- Prompt
Retype, exactly as written, every line from the one containing "(.70, .65, .55), .4, .4)" down to the one containing "(.60, .56, .52), .36, .8)", including both, and nothing else.
--- BEGIN Recorded data ---
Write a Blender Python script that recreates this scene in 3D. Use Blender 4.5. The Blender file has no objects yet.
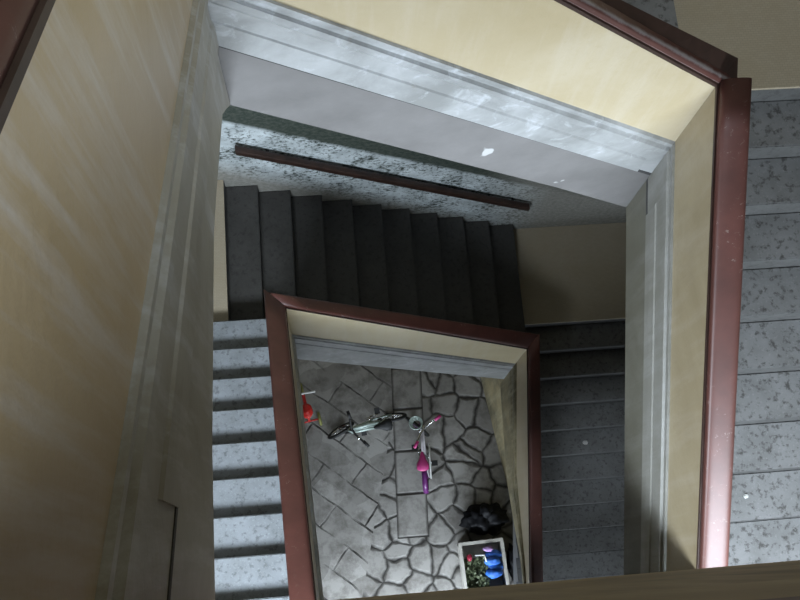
import bpy, bmesh, math, random
from mathutils import Vector, Matrix, Euler, noise
random.seed(7)
scn = bpy.context.scene
COL = scn.collection
R_ = 0.165                      # one riser

# ------------------------------------------------------------------ materials
def new_mat(name):
    m = bpy.data.materials.new(name); m.use_nodes = True
    nt = m.node_tree; nt.nodes.clear()
    out = nt.nodes.new('ShaderNodeOutputMaterial'); b = nt.nodes.new('ShaderNodeBsdfPrincipled')
    nt.links.new(b.outputs[0], out.inputs[0])
    return m, nt, b
def nd(nt, t, **kw):
    n = nt.nodes.new(t)
    for k, v in kw.items(): setattr(n, k, v)
    return n
def pos(nt, scale=(1, 1, 1), rot=(0, 0, 0), loc=(0, 0, 0)):
    g = nd(nt, 'ShaderNodeNewGeometry'); mp = nd(nt, 'ShaderNodeMapping')
    mp.inputs['Scale'].default_value = scale; mp.inputs['Rotation'].default_value = rot; mp.inputs['Location'].default_value = loc
    nt.links.new(g.outputs['Position'], mp.inputs[0]); return mp.outputs[0]
def noi(nt, vec, scale, detail=5, rough=.6, dist=0):
    n = nd(nt, 'ShaderNodeTexNoise'); n.inputs['Scale'].default_value = scale; n.inputs['Detail'].default_value = detail
    n.inputs['Roughness'].default_value = rough; n.inputs['Distortion'].default_value = dist
    nt.links.new(vec, n.inputs['Vector']); return n.outputs['Fac']
def ramp(nt, fac, a, b):
    n = nd(nt, 'ShaderNodeMapRange'); n.inputs[1].default_value = a; n.inputs[2].default_value = b
    nt.links.new(fac, n.inputs[0]); return n.outputs[0]
def mix(nt, fac, a, b, mode='MIX'):
    n = nd(nt, 'ShaderNodeMix', data_type='RGBA', blend_type=mode)
    for sock, v in ((n.inputs[0], fac), (n.inputs[6], a), (n.inputs[7], b)):
        if isinstance(v, (int, float)): sock.default_value = v
        elif isinstance(v, tuple): sock.default_value = (v + (1,))[:4]
        else: nt.links.new(v, sock)
    return n.outputs[2]
def mth(nt, op, a, b=0.0):
    n = nd(nt, 'ShaderNodeMath', operation=op)
    for i, v in enumerate((a, b)):
        if isinstance(v, (int, float)): n.inputs[i].default_value = v
        else: nt.links.new(v, n.inputs[i])
    return n.outputs[0]
def bump(nt, b, h, s=.3, d=.01):
    n = nd(nt, 'ShaderNodeBump'); n.inputs['Strength'].default_value = s; n.inputs['Distance'].default_value = d
    nt.links.new(h, n.inputs['Height']); nt.links.new(n.outputs[0], b.inputs['Normal'])
def setc(nt, b, c, rough=.7, spec=.3):
    if isinstance(c, tuple): b.inputs['Base Color'].default_value = (c + (1,))[:4]
    else: nt.links.new(c, b.inputs['Base Color'])
    if isinstance(rough, (int, float)): b.inputs['Roughness'].default_value = rough
    else: nt.links.new(rough, b.inputs['Roughness'])
    b.inputs['Specular IOR Level'].default_value = spec
def simple(name, c, rough=.6, var=.25, scale=12, metal=0, spec=.4):
    m, nt, b = new_mat(name); p = pos(nt)
    f = noi(nt, p, scale)
    setc(nt, b, mix(nt, ramp(nt, f, .3, .7), tuple(x * (1 - var) for x in c), tuple(min(1, x * (1 + var)) for x in c)), rough, spec)
    b.inputs['Metallic'].default_value = metal
    return m

def plaster(name, c, dirt, streak, gloss=.45, amt=.55):
    m, nt, b = new_mat(name)
    p = pos(nt); big = noi(nt, p, 1.6, 4, .6, .6)
    col = mix(nt, ramp(nt, big, .35, .7), c, dirt)
    ps = pos(nt, (9, 9, .9), (.5, .35, 0)); st = noi(nt, ps, 1.3, 5, .65)
    col = mix(nt, mth(nt, 'MULTIPLY', ramp(nt, st, .48, .75), amt), col, streak)
    fine = noi(nt, p, 26, 3, .6)
    col = mix(nt, mth(nt, 'MULTIPLY', ramp(nt, fine, .55, .8), .35), col, dirt)
    setc(nt, b, col, gloss, .4); bump(nt, b, fine, .15, .01); return m
M = {}
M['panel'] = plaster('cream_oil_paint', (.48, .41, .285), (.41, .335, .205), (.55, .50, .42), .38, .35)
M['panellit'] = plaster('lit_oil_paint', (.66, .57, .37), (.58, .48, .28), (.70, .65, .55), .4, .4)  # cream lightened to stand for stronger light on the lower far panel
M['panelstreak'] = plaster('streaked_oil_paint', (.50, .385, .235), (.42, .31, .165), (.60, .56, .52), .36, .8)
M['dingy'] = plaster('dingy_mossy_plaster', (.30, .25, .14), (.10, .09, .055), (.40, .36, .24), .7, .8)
M['walldark'] = plaster('low_bounce_wall', (.12, .105, .08), (.08, .07, .05), (.15, .14, .12), .7)  # unseen walls coloured dark to cut the light they bounce

def greystring():
    m, nt, b = new_mat('worn_grey_paint')
    p = pos(nt); n1 = noi(nt, p, 3.2, 6, .65, .4)
    col = mix(nt, ramp(nt, n1, .35, .65), (.24, .245, .24), (.40, .41, .415))
    n2 = noi(nt, p, 7, 6, .7, .8)
    col = mix(nt, mth(nt, 'MULTIPLY', ramp(nt, n2, .55, .68), .65), col, (.55, .57, .60))
    n3 = noi(nt, pos(nt, loc=(3, 1, 2)), 5, 5, .7)
    col = mix(nt, mth(nt, 'MULTIPLY', ramp(nt, n3, .62, .75), .6), col, (.17, .15, .11))
    setc(nt, b, col, .42, .5); bump(nt, b, n2, .2, .01); return m
M['string'] = greystring()
def fascia():
    m, nt, b = new_mat('grey_fascia_plaster')
    p = pos(nt); n1 = noi(nt, p, 2.2, 5, .6)
    col = mix(nt, ramp(nt, n1, .35, .65), (.135, .13, .127), (.185, .178, .175))
    v = noi(nt, pos(nt, loc=(5, 5, 1)), 4.5, 3, .5)
    col = mix(nt, ramp(nt, v, .725, .745), col, (.42, .42, .42))
    setc(nt, b, col, .6, .35); bump(nt, b, noi(nt, p, 20), .2, .01); return m
M['fascia'] = fascia()
M['fasciashade'] = plaster('shaded_fascia_plaster', (.13, .125, .10), (.085, .08, .06), (.26, .255, .24), .6, .25)  # fascia darkened in colour for the right parapet's shaded side
M['stringshade'] = plaster('shaded_grey_paint', (.20, .195, .175), (.15, .145, .12), (.42, .42, .42), .5, .25)  # string paint darkened likewise, its dimness put into the colour
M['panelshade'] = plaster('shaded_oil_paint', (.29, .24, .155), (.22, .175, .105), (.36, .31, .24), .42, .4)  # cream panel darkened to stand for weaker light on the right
M['ledge'] = plaster('brown_mottled_plaster', (.30, .225, .115), (.14, .10, .05), (.40, .31, .18), .6, .6)
M['stringtan'] = plaster('tan_string_plaster', (.34, .325, .28), (.24, .215, .16), (.58, .60, .63), .42, .6)
M['recess_shade'] = simple('recess_shadow_paint', (.05, .05, .05), .8)  # colour for a recess shadow
def railmat(worn=False):
    m, nt, b = new_mat('red_brown_gloss_paint')
    p = pos(nt); n1 = noi(nt, p, 5, 5, .6)
    col = mix(nt, ramp(nt, n1, .3, .7), (.06, .022, .017), (.09, .032, .025))
    n2 = noi(nt, p, 30, 6, .75, .5); n3 = noi(nt, p, 2.5, 3)
    w = mth(nt, 'MULTIPLY', ramp(nt, n2, .6, .66), ramp(nt, n3, .45, .65))
    col = mix(nt, mth(nt, 'MULTIPLY', w, .6), col, (.35, .3, .27))
    if worn:
        a = nd(nt, 'ShaderNodeAttribute', attribute_name='across')
        band = mth(nt, 'SUBTRACT', 1, mth(nt, 'MULTIPLY', mth(nt, 'ABSOLUTE', mth(nt, 'SUBTRACT', a.outputs['Fac'], .30)), 7))
        wv = ramp(nt, mth(nt, 'ADD', band, mth(nt, 'SUBTRACT', mth(nt, 'MULTIPLY', noi(nt, p, 11, 7, .8), 2.4), 1.2)), .1, .9)
        col = mix(nt, mth(nt, 'MULTIPLY', wv, .6), col, (.36, .33, .32))
    setc(nt, b, col, .46, .42); bump(nt, b, n1, .08, .01); return m
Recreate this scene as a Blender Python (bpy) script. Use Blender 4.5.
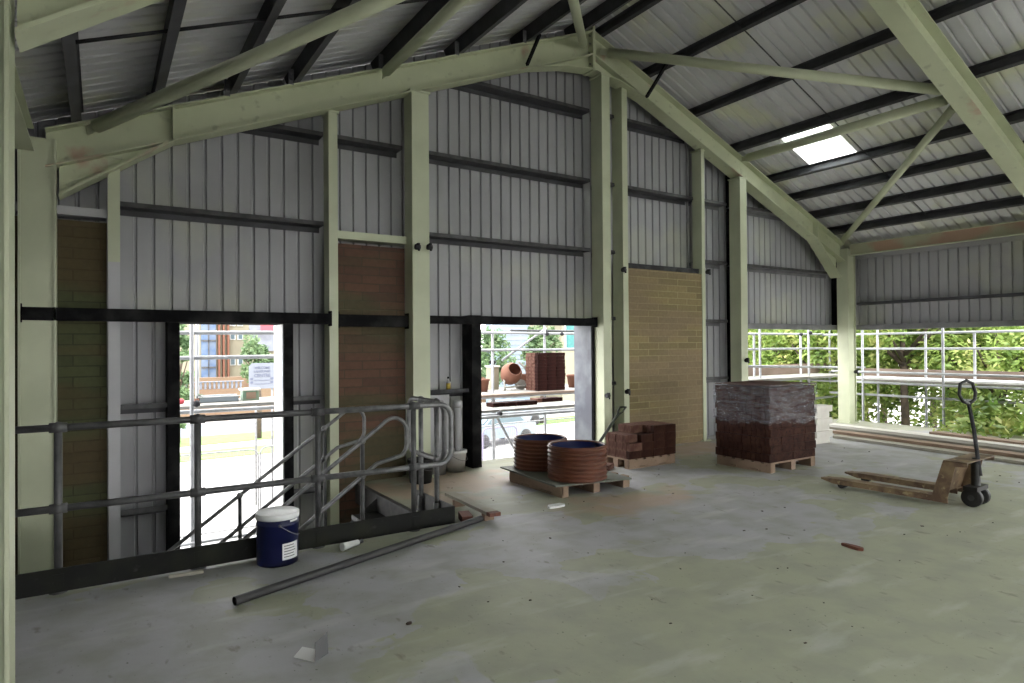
import bpy, bmesh, math, random
from mathutils import Vector, Matrix
random.seed(7)
PI = math.pi
for o in list(bpy.data.objects): bpy.data.objects.remove(o)
C = bpy.context.scene.collection
S = bpy.context.scene

# ---------------------------------------------------------------- camera, sky, exposure
F_PX, YAW, PITCH, ROLL = 640.361, .571555, .00807768, -.00712347
cam = bpy.data.cameras.new('camera'); co = bpy.data.objects.new('camera', cam); C.objects.link(co)
cam.sensor_width = 36; cam.lens = F_PX/1024*36; cam.clip_end = 400; cam.clip_start = .05
_f = Vector((math.sin(YAW)*math.cos(PITCH), math.cos(YAW)*math.cos(PITCH), math.sin(PITCH)))
_r = Vector((math.cos(YAW), -math.sin(YAW), 0)); _u = _r.cross(_f)
_r2 = _r*math.cos(ROLL)+_u*math.sin(ROLL); _u2 = -_r*math.sin(ROLL)+_u*math.cos(ROLL)
co.matrix_world = Matrix(((_r2.x, _u2.x, -_f.x, 0), (_r2.y, _u2.y, -_f.y, 0), (_r2.z, _u2.z, -_f.z, 1.6), (0, 0, 0, 1)))
S.camera = co
S.view_settings.view_transform = 'Standard'; S.view_settings.look = 'None'
S.view_settings.gamma = 1; S.view_settings.use_curve_mapping = False
S.view_settings.exposure = 0.68

w = bpy.data.worlds.new('overcast_sky'); S.world = w; w.use_nodes = True
nt = w.node_tree; nt.nodes.clear()
out = nt.nodes.new('ShaderNodeOutputWorld'); bg = nt.nodes.new('ShaderNodeBackground')
tc = nt.nodes.new('ShaderNodeTexCoord'); sx = nt.nodes.new('ShaderNodeSeparateXYZ'); cr = nt.nodes.new('ShaderNodeValToRGB')
nt.links.new(tc.outputs['Generated'], sx.inputs[0]); nt.links.new(sx.outputs['Z'], cr.inputs[0])
cr.color_ramp.elements[0].position = 0; cr.color_ramp.elements[0].color = (1, .985, .97, 1)
cr.color_ramp.elements[1].position = .8; cr.color_ramp.elements[1].color = (1, 1, 1, 1)
nt.links.new(cr.outputs[0], bg.inputs[0]); bg.inputs[1].default_value = 5.2
nt.links.new(bg.outputs[0], out.inputs[0])
sun = bpy.data.lights.new('veiled_sun', 'SUN'); sun.energy = 0.8; sun.angle = math.radians(40); sun.color = (1, .98, .93)
so = bpy.data.objects.new('veiled_sun', sun); C.objects.link(so)
so.rotation_euler = (math.radians(38), 0, math.radians(140))

# ---------------------------------------------------------------- materials
def mat(name, col, rough=.7, metal=0, noise=None, bump=0, bscale=60, spec=.5, alpha=1, trans=0):
    """noise = list of (scale, colour2, lo, hi) mixed over the base colour"""
    m = bpy.data.materials.new(name); m.use_nodes = True
    n = m.node_tree; b = n.nodes['Principled BSDF']
    b.inputs['Roughness'].default_value = rough; b.inputs['Metallic'].default_value = metal
    b.inputs['Specular IOR Level'].default_value = spec
    b.inputs['Alpha'].default_value = alpha
    if trans: b.inputs['Transmission Weight'].default_value = trans
    t = n.nodes.new('ShaderNodeTexCoord')
    cur = n.nodes.new('ShaderNodeRGB'); cur.outputs[0].default_value = (*col, 1); cur = cur.outputs[0]
    for i, (sc, c2, lo, hi) in enumerate(noise or []):
        x = n.nodes.new('ShaderNodeTexNoise'); x.inputs['Scale'].default_value = sc; x.inputs['Detail'].default_value = 6
        mp = n.nodes.new('ShaderNodeMapping'); mp.inputs['Location'].default_value = (i*7.3, i*3.1, i)
        n.links.new(t.outputs['Object'], mp.inputs[0]); n.links.new(mp.outputs[0], x.inputs['Vector'])
        r = n.nodes.new('ShaderNodeMapRange'); r.inputs[1].default_value = lo; r.inputs[2].default_value = hi
        n.links.new(x.outputs['Fac'], r.inputs[0])
        mx = n.nodes.new('ShaderNodeMix'); mx.data_type = 'RGBA'; mx.inputs[7].default_value = (*c2, 1)
        n.links.new(r.outputs[0], mx.inputs[0]); n.links.new(cur, mx.inputs[6]); cur = mx.outputs[2]
    n.links.new(cur, b.inputs['Base Color'])
    if bump:
        x = n.nodes.new('ShaderNodeTexNoise'); x.inputs['Scale'].default_value = bscale; x.inputs['Detail'].default_value = 4
        n.links.new(t.outputs['Object'], x.inputs['Vector'])
        bp = n.nodes.new('ShaderNodeBump'); bp.inputs['Strength'].default_value = bump; bp.inputs['Distance'].default_value = .01
        n.links.new(x.outputs['Fac'], bp.inputs['Height']); n.links.new(bp.outputs[0], b.inputs['Normal'])
    return m

M = {}
M['steel'] = mat('pale_green_paint', (.53, .56, .39), .55, noise=[(1.1, (.43, .46, .31), .4, .65), (1.9, (.46, .32, .24), .63, .72), (9, (.40, .42, .29), .62, .72)])
M['steel_clean'] = mat('pale_green_paint_clean', (.55, .58, .42), .5, noise=[(1.5, (.44, .47, .33), .4, .7)])
M['steel_pink'] = mat('reddish_primer_steel', (.43, .43, .31), .6, noise=[(1.2, (.46, .31, .23), .42, .55)])
M['rail_grey'] = mat('grey_rail', (.17, .17, .18), .5, noise=[(5, (.12, .12, .13), .45, .65)])
M['primer'] = mat('grey_primer', (.48, .48, .50), .5, noise=[(2, (.42, .42, .44), .4, .7)])
M['dark'] = mat('dark_steel', (.03, .03, .034), .7, 0, spec=.2, noise=[(6, (.07, .07, .075), .45, .7)])
M['black'] = mat('black_steel', (.006, .006, .007), .8, spec=.1, noise=[(5, (.03, .03, .03), .45, .7)])
M['purlin'] = mat('dark_galvanised', (.045, .045, .052), .55, .1, noise=[(4, (.07, .07, .08), .45, .7)])
M['clad'] = mat('grey_cladding', (.37, .37, .39), .5, noise=[(.8, (.325, .325, .34), .4, .65), (.6, (.44, .45, .38), .55, .68)])
M['roof'] = mat('roof_sheet', (.62, .62, .65), .5, 0, noise=[(.7, (.52, .52, .54), .4, .65), (.8, (.63, .64, .50), .52, .64)])
M['galv'] = mat('galvanised', (.21, .21, .215), .45, .4, noise=[(14, (.13, .13, .135), .42, .65)])
M['galv_dark'] = mat('dull_galvanised', (.085, .085, .088), .5, .2, noise=[(9, (.05, .05, .052), .42, .65)])
M['galv_bright'] = mat('bright_scaffold', (.36, .37, .39), .5, .1, noise=[(6, (.27, .28, .29), .45, .65)])
M['toe'] = mat('toe_board', (.011, .0115, .011), .8, spec=.2, noise=[(5, (.02, .022, .015), .45, .7), (18, (.035, .035, .035), .62, .75)])
M['wood'] = mat('pallet_wood', (.30, .21, .15), .8, noise=[(3, (.23, .16, .11), .4, .65), (22, (.2, .14, .1), .6, .75)])
M['plank'] = mat('weathered_plank', (.40, .39, .33), .8, noise=[(2.5, (.32, .29, .23), .4, .65)])
M['redend'] = mat('red_painted_end', (.15, .048, .03), .7, noise=[(20, (.09, .03, .018), .5, .7)])
M['ply'] = mat('shutter_ply', (.15, .16, .13), .7, noise=[(4, (.10, .11, .09), .4, .65)])
M['pipe_dark'] = mat('dark_tube_steel', (.03, .03, .032), .5, noise=[(7, (.03, .03, .03), .45, .65)])
M['sign_white'] = mat('sign_face', (.17, .185, .22), .6, noise=[(2, (.155, .17, .2), .45, .65)])
M['white'] = mat('white_plastic', (.75, .76, .76), .45, noise=[(8, (.62, .63, .63), .5, .7)])
M['paper'] = mat('white_card', (.72, .72, .73), .6)
M['cardshade_print'] = mat('shaded_card_and_print', (.10, .10, .105), .7)  # shade tone for the white card's upright leaf, also used for printed lines
M['brickdark'] = mat('dark_red_brick', (.030, .0105, .007), .8, spec=.15, noise=[(9, (.05, .02, .012), .4, .65), (30, (.017, .006, .005), .55, .7)])
M['brickmid'] = mat('dusty_and_lit_red_brick', (.085, .038, .028), .85, spec=.2, noise=[(11, (.14, .075, .055), .4, .65), (30, (.04, .017, .012), .6, .75)])
M['bluetin'] = mat('blue_tin', (.003, .006, .05), .35, noise=[(5, (.002, .004, .03), .45, .65)])
M['navy'] = mat('navy_plastic', (.006, .014, .09), .35, noise=[(6, (.01, .03, .14), .5, .7)])
M['orange'] = mat('terracotta_plastic', (.13, .042, .02), .5, noise=[(5, (.09, .03, .015), .4, .65)])
M['rubber'] = mat('black_rubber', (.012, .012, .012), .6, noise=[(9, (.02, .02, .02), .5, .7)])
M['rust'] = mat('rusty_yellow_steel', (.21, .145, .08), .65, noise=[(7, (.11, .065, .04), .42, .6), (16, (.34, .27, .15), .6, .72)])
M['pot'] = mat('terracotta', (.18, .075, .045), .8, noise=[(6, (.14, .055, .035), .45, .65)])
M['yellow'] = mat('yellow_label', (.45, .33, .05), .5)
M['green_pl'] = mat('pale_green_plastic', (.13, .22, .15), .5, noise=[(6, (.19, .24, .16), .45, .65)])
M['teal'] = mat('teal_paint', (.02, .13, .13), .5, noise=[(5, (.03, .17, .16), .45, .65)])
M['bluepanel'] = mat('blue_glass_panel', (.07, .12, .22), .35, noise=[(1, (.12, .16, .23), .45, .6)])
M['render'] = mat('cream_render', (.26, .24, .17), .8, noise=[(.6, (.22, .2, .145), .4, .65)])
M['blueclad'] = mat('pale_blue_boarding', (.16, .21, .27), .6, noise=[(1, (.19, .24, .3), .4, .65)])
M['glass'] = mat('window_glass', (.10, .14, .16), .1)
M['roofslate'] = mat('slate', (.13, .14, .165), .7, noise=[(2, (.10, .11, .13), .4, .65)])
M['stone'] = mat('pale_stone', (.70, .68, .62), .8, noise=[(2, (.6, .58, .53), .4, .65)])
M['board_pale'] = mat('pale_scaffold_board', (.27, .265, .24), .8, noise=[(3, (.21, .2, .18), .4, .65)])
M['board_pink'] = mat('pinkish_board', (.22, .165, .13), .8, noise=[(3, (.18, .13, .1), .4, .65)])
M['ground'] = mat('pale_yard', (.40, .395, .38), .9, noise=[(.5, (.34, .335, .33), .4, .65), (7, (.32, .31, .3), .55, .7)])
M['asphalt'] = mat('asphalt', (.13, .15, .185), .85, noise=[(.5, (.16, .175, .2), .4, .65)])
M['bark'] = mat('bark', (.09, .065, .045), .9, noise=[(8, (.05, .04, .03), .4, .65)])
M['lav'] = mat('lavender_mesh', (.2, .18, .26), .6)
M['redsign'] = mat('red_paint', (.5, .06, .08), .6)
M['letter'] = mat('dark_lettering', (.10, .11, .16), .6)
M['vanblue'] = mat('pale_blue_paint', (.18, .23, .27), .35, noise=[(1, (.22, .25, .28), .45, .65)])
M['shovel'] = mat('dark_green_handle', (.02, .028, .016), .5)
M['soil'] = mat('soil', (.05, .035, .025), .9, noise=[(20, (.1, .07, .05), .5, .7)])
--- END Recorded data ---
- The answer
M['panellit'] = plaster('lit_oil_paint', (.66, .57, .37), (.58, .48, .28), (.70, .65, .55), .4, .4)  # cream lightened to stand for stronger light on the lower far panel
M['panelstreak'] = plaster('streaked_oil_paint', (.50, .385, .235), (.42, .31, .165), (.60, .56, .52), .36, .8)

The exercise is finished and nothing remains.